>> start Data provided

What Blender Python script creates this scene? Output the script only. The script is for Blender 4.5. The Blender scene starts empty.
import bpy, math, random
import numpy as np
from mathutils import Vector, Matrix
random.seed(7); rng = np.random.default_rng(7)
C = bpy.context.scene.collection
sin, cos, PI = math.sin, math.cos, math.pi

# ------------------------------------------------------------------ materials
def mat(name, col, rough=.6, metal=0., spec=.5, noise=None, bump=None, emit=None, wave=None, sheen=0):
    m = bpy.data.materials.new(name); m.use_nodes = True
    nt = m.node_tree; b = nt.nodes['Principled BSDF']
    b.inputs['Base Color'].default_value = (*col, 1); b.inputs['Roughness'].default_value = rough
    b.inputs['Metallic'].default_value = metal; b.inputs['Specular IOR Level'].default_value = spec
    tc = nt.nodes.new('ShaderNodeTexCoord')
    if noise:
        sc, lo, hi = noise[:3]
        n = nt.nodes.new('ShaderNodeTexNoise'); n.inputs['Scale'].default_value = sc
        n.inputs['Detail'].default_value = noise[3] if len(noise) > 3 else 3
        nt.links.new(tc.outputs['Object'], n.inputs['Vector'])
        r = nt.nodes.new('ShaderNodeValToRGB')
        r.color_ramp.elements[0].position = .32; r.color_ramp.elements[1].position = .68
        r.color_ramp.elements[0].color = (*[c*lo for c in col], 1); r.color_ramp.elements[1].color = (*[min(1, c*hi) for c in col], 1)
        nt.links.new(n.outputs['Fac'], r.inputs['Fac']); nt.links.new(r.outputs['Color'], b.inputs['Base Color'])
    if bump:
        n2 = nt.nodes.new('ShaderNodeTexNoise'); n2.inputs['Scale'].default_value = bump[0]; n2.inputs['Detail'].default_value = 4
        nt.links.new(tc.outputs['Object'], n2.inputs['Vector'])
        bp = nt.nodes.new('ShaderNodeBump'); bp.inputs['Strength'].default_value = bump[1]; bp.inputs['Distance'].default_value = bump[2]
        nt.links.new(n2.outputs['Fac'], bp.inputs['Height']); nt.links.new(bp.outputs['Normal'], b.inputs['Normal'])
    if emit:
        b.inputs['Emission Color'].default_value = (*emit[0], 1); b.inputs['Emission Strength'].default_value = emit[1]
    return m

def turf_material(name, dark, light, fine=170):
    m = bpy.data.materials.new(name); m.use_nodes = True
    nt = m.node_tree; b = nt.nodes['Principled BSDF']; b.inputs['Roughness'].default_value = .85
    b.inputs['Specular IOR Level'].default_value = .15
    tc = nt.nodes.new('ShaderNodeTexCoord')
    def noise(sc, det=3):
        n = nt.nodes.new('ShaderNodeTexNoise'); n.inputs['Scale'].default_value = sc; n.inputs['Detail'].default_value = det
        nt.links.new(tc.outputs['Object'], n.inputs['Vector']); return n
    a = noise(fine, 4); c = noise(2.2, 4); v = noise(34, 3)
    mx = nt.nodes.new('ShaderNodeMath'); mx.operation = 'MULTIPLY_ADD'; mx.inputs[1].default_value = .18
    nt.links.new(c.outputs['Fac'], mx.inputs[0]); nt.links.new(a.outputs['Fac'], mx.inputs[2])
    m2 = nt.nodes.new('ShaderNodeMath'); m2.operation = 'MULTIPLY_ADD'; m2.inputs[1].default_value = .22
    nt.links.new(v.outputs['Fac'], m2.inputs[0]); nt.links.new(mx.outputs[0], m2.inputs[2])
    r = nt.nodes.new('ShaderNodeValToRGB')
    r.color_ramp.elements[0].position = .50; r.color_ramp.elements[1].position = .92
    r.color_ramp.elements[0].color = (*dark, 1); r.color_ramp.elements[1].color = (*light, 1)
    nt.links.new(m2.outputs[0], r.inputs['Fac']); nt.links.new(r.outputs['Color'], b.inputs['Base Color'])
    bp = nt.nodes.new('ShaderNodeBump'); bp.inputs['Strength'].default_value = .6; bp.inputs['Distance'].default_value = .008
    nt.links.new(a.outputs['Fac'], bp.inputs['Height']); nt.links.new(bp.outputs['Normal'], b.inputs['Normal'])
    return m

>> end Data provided

Short problem:
Looking at the material above, please copy exactly every line from its first line through the line containing "sin, cos, PI = math.sin, math.cos, math.pi", with both ends included and nothing else.

Exercise answer:
What Blender Python script creates this scene? Output the script only. The script is for Blender 4.5. The Blender scene starts empty.
import bpy, math, random
import numpy as np
from mathutils import Vector, Matrix
random.seed(7); rng = np.random.default_rng(7)
C = bpy.context.scene.collection
sin, cos, PI = math.sin, math.cos, math.pi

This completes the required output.